Goal of the exercise:
Extract every entry word for word.

────────────────────

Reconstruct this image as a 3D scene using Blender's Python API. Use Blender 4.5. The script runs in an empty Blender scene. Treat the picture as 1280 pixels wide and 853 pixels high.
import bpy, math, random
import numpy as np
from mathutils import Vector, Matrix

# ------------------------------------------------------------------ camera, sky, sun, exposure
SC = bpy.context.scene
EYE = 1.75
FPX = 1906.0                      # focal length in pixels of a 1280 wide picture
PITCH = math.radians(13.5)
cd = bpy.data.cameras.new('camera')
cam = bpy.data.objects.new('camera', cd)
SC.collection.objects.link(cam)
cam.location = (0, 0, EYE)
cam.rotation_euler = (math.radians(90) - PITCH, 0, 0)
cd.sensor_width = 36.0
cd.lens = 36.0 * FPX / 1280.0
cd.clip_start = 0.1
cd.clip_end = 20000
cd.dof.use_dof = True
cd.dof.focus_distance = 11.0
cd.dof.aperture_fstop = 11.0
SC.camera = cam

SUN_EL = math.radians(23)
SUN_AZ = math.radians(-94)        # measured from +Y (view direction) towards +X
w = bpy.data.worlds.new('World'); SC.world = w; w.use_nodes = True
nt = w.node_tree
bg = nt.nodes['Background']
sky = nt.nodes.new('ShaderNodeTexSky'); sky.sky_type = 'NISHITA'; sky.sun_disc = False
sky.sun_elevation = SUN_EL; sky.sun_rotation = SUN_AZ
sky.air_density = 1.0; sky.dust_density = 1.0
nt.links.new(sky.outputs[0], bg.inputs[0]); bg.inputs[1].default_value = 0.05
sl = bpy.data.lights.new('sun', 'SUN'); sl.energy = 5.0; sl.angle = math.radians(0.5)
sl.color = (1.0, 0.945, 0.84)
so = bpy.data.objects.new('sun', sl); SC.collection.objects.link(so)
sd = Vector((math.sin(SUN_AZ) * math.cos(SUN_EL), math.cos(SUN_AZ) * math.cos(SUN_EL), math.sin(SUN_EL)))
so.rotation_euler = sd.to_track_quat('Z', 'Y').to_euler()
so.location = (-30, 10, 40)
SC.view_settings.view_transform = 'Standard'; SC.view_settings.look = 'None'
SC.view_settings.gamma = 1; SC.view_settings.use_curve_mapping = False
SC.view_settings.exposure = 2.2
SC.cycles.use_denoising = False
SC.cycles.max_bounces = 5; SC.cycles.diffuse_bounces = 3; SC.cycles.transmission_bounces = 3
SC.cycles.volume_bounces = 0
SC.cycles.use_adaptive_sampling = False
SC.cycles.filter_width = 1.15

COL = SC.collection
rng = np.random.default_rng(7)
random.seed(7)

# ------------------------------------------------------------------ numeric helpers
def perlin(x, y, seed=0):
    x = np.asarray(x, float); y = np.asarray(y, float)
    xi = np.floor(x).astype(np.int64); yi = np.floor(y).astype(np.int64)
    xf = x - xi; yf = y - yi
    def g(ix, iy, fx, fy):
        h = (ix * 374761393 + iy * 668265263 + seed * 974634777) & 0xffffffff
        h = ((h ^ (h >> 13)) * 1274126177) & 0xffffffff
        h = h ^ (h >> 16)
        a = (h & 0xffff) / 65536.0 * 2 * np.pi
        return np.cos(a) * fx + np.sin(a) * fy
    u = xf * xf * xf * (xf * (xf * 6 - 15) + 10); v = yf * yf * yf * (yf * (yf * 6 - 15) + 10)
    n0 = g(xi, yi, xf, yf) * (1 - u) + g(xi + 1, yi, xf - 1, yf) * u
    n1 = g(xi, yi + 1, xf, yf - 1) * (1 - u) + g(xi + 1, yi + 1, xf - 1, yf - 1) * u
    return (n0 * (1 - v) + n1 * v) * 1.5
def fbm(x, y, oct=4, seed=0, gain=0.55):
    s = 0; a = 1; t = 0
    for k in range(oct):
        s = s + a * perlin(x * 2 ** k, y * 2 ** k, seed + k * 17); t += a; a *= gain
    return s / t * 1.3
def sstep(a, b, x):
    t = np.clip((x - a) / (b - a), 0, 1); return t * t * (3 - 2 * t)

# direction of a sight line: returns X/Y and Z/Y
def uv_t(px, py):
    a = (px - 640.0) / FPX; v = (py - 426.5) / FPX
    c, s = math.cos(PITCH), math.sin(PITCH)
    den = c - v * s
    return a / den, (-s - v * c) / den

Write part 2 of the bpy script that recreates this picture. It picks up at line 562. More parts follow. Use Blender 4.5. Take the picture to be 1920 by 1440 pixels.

────────────────────

Exercise response:
Reconstruct this image as a 3D scene using Blender's Python API. Use Blender 4.5. The script runs in an empty Blender scene. Treat the picture as 1280 pixels wide and 853 pixels high.
import bpy, math, random
import numpy as np
from mathutils import Vector, Matrix

# ------------------------------------------------------------------ camera, sky, sun, exposure
SC = bpy.context.scene
EYE = 1.75
FPX = 1906.0                      # focal length in pixels of a 1280 wide picture
PITCH = math.radians(13.5)
cd = bpy.data.cameras.new('camera')
cam = bpy.data.objects.new('camera', cd)
SC.collection.objects.link(cam)
cam.location = (0, 0, EYE)
cam.rotation_euler = (math.radians(90) - PITCH, 0, 0)
cd.sensor_width = 36.0
cd.lens = 36.0 * FPX / 1280.0
cd.clip_start = 0.1
cd.clip_end = 20000
cd.dof.use_dof = True
cd.dof.focus_distance = 11.0
cd.dof.aperture_fstop = 11.0
SC.camera = cam

SUN_EL = math.radians(23)
SUN_AZ = math.radians(-94)        # measured from +Y (view direction) towards +X
w = bpy.data.worlds.new('World'); SC.world = w; w.use_nodes = True
nt = w.node_tree
bg = nt.nodes['Background']
sky = nt.nodes.new('ShaderNodeTexSky'); sky.sky_type = 'NISHITA'; sky.sun_disc = False
sky.sun_elevation = SUN_EL; sky.sun_rotation = SUN_AZ
sky.air_density = 1.0; sky.dust_density = 1.0
nt.links.new(sky.outputs[0], bg.inputs[0]); bg.inputs[1].default_value = 0.05
sl = bpy.data.lights.new('sun', 'SUN'); sl.energy = 5.0; sl.angle = math.radians(0.5)
sl.color = (1.0, 0.945, 0.84)
so = bpy.data.objects.new('sun', sl); SC.collection.objects.link(so)
sd = Vector((math.sin(SUN_AZ) * math.cos(SUN_EL), math.cos(SUN_AZ) * math.cos(SUN_EL), math.sin(SUN_EL)))
so.rotation_euler = sd.to_track_quat('Z', 'Y').to_euler()
so.location = (-30, 10, 40)
SC.view_settings.view_transform = 'Standard'; SC.view_settings.look = 'None'
SC.view_settings.gamma = 1; SC.view_settings.use_curve_mapping = False
SC.view_settings.exposure = 2.2
SC.cycles.use_denoising = False
SC.cycles.max_bounces = 5; SC.cycles.diffuse_bounces = 3; SC.cycles.transmission_bounces = 3
SC.cycles.volume_bounces = 0
SC.cycles.use_adaptive_sampling = False
SC.cycles.filter_width = 1.15

COL = SC.collection
rng = np.random.default_rng(7)
random.seed(7)

# ------------------------------------------------------------------ numeric helpers
def perlin(x, y, seed=0):
    x = np.asarray(x, float); y = np.asarray(y, float)
    xi = np.floor(x).astype(np.int64); yi = np.floor(y).astype(np.int64)
    xf = x - xi; yf = y - yi
    def g(ix, iy, fx, fy):
        h = (ix * 374761393 + iy * 668265263 + seed * 974634777) & 0xffffffff
        h = ((h ^ (h >> 13)) * 1274126177) & 0xffffffff
        h = h ^ (h >> 16)
        a = (h & 0xffff) / 65536.0 * 2 * np.pi
        return np.cos(a) * fx + np.sin(a) * fy
    u = xf * xf * xf * (xf * (xf * 6 - 15) + 10); v = yf * yf * yf * (yf * (yf * 6 - 15) + 10)
    n0 = g(xi, yi, xf, yf) * (1 - u) + g(xi + 1, yi, xf - 1, yf) * u
    n1 = g(xi, yi + 1, xf, yf - 1) * (1 - u) + g(xi + 1, yi + 1, xf - 1, yf - 1) * u
    return (n0 * (1 - v) + n1 * v) * 1.5
def fbm(x, y, oct=4, seed=0, gain=0.55):
    s = 0; a = 1; t = 0
    for k in range(oct):
        s = s + a * perlin(x * 2 ** k, y * 2 ** k, seed + k * 17); t += a; a *= gain
    return s / t * 1.3
def sstep(a, b, x):
    t = np.clip((x - a) / (b - a), 0, 1); return t * t * (3 - 2 * t)

# direction of a sight line: returns X/Y and Z/Y
def uv_t(px, py):
    a = (px - 640.0) / FPX; v = (py - 426.5) / FPX
    c, s = math.cos(PITCH), math.sin(PITCH)
    den = c - v * s
    return a / den, (-s - v * c) / den

Write part 2 of the bpy script that recreates this picture. It picks up at line 562. More parts follow. Use Blender 4.5. Take the picture to be 1920 by 1440 pixels.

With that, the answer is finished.